Huit ans après Le phare, Yann Tiersen revient à Ouessant pour enregistrer son nouvel album. Les retrouvailles célèbre la beauté sauvage de l’île et résonne comme un retour à un son rêche et une musique quelque peu dépouillée de ses artifices ornementaux.


On ne dira jamais assez combien l’album conçu avec Shannon Wright a permis à Yann Tiersen d’insuffler un nouveau souffle à sa musique. Aujourd’hui plus directes et plus brutes, ses chansons ont retrouvé le désordre qu’elle suscite en concert. Libéré du poids orchestral qui rend l’atmosphère parfois un peu trop pesante, Les retrouvailles se veut à l’image du lieu d’enregistrement, l’île d’Ouessant : sauvage, sinueux et esseulé. Le mot solitaire pourrait en effet bien caractériser le breton, mais si celui-ci est connu pour composer seul toutes les parties musicales, ses nouvelles chansons ont laissé la porte ouverte aux invités. Lorsqu’il donne carte blanche à ses amis la patte Tiersen prend toute son ampleur. Rappelons-nous sa Black Session au TNB de Rennes en 1998 ou plus récemment l’album L’absente qui oeuvrait pour des interprétations majestueuses servies par des arrangements tout en nuance. En frottant sa musique au contact de celle d’autres artistes, le compositeur oublie ses recettes bien digérées pour faire face à des motifs bigarrés d’une grande richesse harmonique.

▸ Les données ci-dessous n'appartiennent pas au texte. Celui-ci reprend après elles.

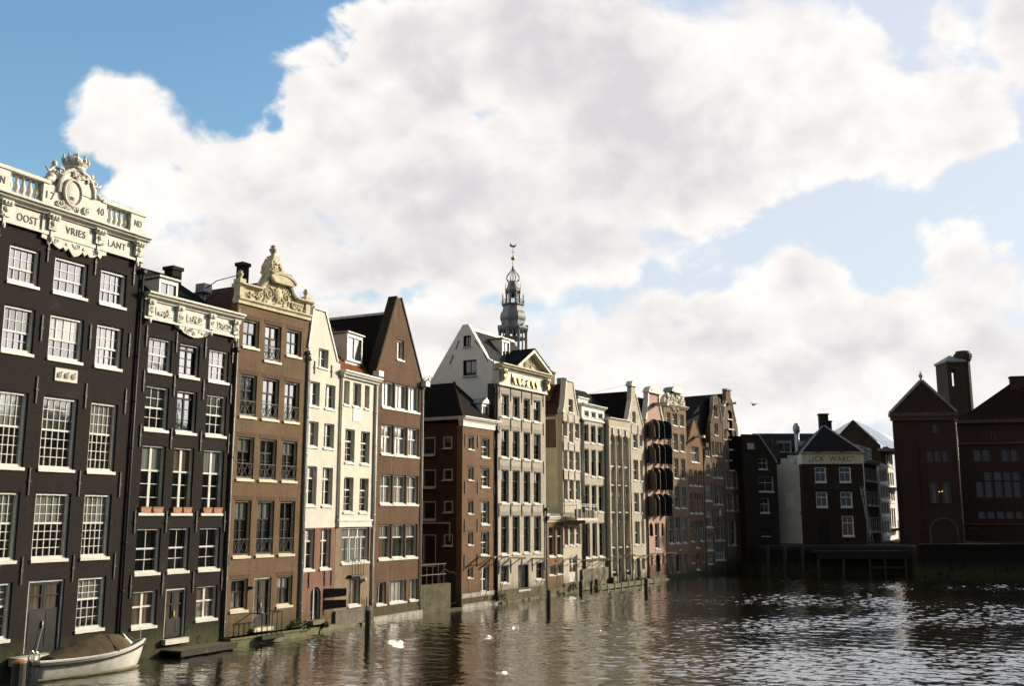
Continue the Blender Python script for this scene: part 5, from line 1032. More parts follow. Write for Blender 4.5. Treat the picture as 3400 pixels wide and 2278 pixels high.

Apportant leur aura aux compositions qui leur étaient réservées, Liz Fraser tout comme Stuart Staples tirent la couverture musicale vers eux. Sur « Kala » et « Mary » l’ex Cocteau Twins investit les chansons de son phrasé si particulier, alors que sur « A secret place » le chanteur des Tindersticks inspiré par un choeur féminin donne de la profondeur et un tempo volubile. Complice depuis quelques années déjà Dominique A dirige les débats sur « Le jour de l’ouverture », entre un Miossec peu disert et un Tiersen réservé. Les deux timides poussent ce dialogue à trois vers une regrettable retenue. On aurait aimé un peu plus d’ardeur et de folie entre ces échanges qui sur le papier avaient tout pour plaire. Autre demi déception, le titre avec Jane Birkin, « Plus d’hiver », qui semble avoir souffert du manque d’expression de la chanteuse trop accrochée à la direction du maestro pour imposer réellement son jeu. Pour une chanson à connotation politique, la voix évocatrice de Claire Pichet aurait trouvé tout son sens.

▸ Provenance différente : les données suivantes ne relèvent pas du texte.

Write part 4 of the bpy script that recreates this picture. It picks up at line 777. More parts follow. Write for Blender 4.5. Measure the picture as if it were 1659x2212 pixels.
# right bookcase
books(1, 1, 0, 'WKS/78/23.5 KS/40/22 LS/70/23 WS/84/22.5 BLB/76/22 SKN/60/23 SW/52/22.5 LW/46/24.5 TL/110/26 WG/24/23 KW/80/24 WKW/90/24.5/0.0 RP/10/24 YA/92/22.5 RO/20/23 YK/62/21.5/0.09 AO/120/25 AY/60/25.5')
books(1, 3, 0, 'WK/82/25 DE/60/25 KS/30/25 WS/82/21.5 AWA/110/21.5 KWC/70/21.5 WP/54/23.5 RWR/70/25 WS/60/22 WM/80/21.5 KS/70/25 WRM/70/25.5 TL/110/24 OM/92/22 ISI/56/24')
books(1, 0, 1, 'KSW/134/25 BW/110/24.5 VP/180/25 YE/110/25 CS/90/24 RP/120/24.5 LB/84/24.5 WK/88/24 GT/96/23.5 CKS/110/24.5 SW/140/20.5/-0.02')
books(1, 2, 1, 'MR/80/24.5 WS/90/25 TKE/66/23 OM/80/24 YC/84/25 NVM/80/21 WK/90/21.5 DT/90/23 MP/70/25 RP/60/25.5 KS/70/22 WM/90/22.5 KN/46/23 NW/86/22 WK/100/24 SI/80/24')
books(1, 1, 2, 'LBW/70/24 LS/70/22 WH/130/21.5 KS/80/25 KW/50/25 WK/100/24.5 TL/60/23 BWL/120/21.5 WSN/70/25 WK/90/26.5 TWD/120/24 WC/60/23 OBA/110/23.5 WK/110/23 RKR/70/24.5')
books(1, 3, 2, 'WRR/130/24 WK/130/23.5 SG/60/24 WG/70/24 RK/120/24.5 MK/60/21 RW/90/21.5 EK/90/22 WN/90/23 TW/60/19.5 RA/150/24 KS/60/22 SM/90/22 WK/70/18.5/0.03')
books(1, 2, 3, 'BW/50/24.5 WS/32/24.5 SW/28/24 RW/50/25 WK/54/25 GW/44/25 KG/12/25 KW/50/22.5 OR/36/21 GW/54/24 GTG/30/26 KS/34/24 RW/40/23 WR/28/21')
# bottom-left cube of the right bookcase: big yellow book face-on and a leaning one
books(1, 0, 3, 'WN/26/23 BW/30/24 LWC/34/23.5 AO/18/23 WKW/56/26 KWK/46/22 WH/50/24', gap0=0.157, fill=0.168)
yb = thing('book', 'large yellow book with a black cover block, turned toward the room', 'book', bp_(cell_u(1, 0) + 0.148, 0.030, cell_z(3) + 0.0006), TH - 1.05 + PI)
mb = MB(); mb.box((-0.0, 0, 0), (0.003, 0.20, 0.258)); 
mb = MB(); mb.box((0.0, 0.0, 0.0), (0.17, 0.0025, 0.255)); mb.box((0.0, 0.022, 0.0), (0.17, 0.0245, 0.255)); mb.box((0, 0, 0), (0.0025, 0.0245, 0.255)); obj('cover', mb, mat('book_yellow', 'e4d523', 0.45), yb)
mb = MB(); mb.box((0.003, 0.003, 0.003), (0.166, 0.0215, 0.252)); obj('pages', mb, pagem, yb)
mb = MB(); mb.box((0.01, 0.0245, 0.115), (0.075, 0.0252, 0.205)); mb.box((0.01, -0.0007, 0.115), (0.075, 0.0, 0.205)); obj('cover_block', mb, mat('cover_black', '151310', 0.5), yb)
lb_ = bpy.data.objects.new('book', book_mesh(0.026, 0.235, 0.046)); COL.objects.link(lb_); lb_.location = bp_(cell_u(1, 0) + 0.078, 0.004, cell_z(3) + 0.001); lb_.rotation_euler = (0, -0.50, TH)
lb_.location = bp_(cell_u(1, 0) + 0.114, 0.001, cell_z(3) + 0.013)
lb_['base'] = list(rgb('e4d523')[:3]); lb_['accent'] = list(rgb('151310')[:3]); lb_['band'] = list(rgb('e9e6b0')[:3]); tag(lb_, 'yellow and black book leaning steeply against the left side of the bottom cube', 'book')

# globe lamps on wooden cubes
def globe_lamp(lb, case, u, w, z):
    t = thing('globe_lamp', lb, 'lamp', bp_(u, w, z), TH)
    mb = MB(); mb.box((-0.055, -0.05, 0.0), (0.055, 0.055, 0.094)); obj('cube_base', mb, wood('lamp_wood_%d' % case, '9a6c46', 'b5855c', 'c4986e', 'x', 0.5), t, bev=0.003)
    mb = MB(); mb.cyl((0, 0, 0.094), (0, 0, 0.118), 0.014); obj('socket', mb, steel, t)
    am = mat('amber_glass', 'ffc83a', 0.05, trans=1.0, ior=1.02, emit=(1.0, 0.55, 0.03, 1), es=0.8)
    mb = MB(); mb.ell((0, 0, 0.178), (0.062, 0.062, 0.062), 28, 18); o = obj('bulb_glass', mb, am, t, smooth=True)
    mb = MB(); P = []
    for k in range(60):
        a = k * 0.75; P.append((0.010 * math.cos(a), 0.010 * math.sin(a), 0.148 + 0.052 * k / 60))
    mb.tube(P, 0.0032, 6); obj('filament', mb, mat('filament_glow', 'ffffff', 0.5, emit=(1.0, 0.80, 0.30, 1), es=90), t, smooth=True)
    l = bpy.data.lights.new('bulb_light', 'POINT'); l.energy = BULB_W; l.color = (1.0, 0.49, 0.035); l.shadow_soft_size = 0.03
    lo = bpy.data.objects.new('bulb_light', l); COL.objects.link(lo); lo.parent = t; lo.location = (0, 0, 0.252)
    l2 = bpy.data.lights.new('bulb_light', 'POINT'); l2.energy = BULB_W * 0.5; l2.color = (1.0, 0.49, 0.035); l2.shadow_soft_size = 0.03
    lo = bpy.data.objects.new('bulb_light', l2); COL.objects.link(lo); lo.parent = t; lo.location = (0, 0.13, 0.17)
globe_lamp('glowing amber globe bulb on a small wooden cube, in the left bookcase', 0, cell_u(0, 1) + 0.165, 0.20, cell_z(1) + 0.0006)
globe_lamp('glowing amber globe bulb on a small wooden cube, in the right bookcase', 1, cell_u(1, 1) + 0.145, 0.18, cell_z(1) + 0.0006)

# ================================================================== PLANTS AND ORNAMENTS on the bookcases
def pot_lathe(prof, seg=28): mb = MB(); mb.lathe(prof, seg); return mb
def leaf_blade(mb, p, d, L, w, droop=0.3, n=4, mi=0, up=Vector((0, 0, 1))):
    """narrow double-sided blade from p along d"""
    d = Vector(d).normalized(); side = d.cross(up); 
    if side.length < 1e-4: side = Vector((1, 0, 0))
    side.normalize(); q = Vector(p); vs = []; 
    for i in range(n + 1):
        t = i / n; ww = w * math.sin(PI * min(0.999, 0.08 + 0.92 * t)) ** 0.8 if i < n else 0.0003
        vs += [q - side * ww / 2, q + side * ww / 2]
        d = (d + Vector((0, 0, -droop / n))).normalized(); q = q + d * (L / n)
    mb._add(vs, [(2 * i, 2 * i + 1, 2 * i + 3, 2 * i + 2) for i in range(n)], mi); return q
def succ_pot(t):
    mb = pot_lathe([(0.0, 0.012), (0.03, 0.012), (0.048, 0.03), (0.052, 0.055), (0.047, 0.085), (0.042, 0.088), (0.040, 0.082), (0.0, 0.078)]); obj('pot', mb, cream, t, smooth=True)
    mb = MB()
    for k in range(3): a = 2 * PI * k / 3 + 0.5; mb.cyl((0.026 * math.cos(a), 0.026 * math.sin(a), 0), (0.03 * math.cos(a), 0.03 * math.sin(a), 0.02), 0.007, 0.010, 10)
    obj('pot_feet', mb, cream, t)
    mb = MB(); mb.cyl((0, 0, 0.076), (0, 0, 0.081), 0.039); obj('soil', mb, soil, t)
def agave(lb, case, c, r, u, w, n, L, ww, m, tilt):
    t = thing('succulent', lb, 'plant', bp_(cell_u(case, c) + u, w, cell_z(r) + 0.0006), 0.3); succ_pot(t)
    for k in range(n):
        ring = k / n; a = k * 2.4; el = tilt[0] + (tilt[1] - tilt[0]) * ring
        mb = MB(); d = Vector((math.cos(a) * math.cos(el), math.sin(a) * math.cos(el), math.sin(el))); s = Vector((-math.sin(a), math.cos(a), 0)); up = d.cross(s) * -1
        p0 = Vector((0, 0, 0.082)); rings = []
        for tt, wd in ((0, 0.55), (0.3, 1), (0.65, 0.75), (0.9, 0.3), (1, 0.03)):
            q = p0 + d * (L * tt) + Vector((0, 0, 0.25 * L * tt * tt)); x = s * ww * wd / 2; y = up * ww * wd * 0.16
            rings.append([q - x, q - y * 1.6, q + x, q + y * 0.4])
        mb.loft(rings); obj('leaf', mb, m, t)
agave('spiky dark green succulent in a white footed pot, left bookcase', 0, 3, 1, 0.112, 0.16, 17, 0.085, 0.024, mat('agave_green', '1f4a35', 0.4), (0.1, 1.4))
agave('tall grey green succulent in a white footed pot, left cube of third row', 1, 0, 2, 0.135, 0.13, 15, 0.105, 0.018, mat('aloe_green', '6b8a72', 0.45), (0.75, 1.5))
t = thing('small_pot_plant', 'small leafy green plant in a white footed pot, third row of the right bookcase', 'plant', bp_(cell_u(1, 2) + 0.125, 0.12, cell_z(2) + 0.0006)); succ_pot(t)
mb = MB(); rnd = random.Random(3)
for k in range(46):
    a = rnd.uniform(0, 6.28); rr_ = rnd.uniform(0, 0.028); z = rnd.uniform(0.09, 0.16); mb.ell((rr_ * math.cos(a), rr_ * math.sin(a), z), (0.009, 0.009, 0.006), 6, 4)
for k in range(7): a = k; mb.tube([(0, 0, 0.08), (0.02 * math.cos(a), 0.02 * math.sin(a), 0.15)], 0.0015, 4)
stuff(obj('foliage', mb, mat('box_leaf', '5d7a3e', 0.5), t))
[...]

Outre ces quelques moments faibles, on retient de l’album Les retrouvailles une dynamique qui fait la part belle aux basses et aux guitares. Bien sûr la touche Tiersen est reconnaissable comme sur les titres « A ceux qui sont malades par mer calme », « La veillée », ou « 7:PM » qui s’adonnent à une valse bercée par un accordéon ou une ballade au piano. La mélancolie est toujours présente mais n’est plus portée par les habituels instruments à vents. La guitare rend la rythmique enlevée, le son rêche. Faut-il comprendre le titre de l’album comme un retour à une création originelle ? Ce qui est sûr c’est que le disque penche du côté d’une famille rock et montre à ceux qui avaient trop vite assis son auteur dans le confort que ce dernier reste bien écorché.

Témoin de l’univers insoumis de Tiersen, Aurélie Du Boys s’immisce dans l’intimité de ce dernier et capture les moments d’égarement et de concentration lors des sessions d’enregistrement. Proposé en bonus dvd, ce documentaire sur l’élaboration de l’album privilégie les tranches de vie et de complicité entre l’auteur et son preneur de son. S’appuyant sur cette part d’humanité qui fait souvent défaut aux habituels making of, La traversée se regarde comme un film qui mène les protagonistes de Ouessant à Brest en passant par Paris et Londres. En visionnant le dvd, hormis les étapes de la création retranscrites, on en apprend beaucoup sur diverses coutumes locales comme la chasse au violon ou la pétanque ouessantine. Ces minutes de détente communautaire passées, une place de choix est réservée aux nombreuses chansons jusqu’alors inédites. Le plus dur pour le productif Tiersen est de faire le tri dans ses multiples compositions.

Depuis l’album Le phare, on savait le breton séduit par l’île. En revenant sur le site de ses premiers amours, l’inspiration ne pouvait être qu’au rendez-vous. Décidément Les retrouvailles porte bien son nom.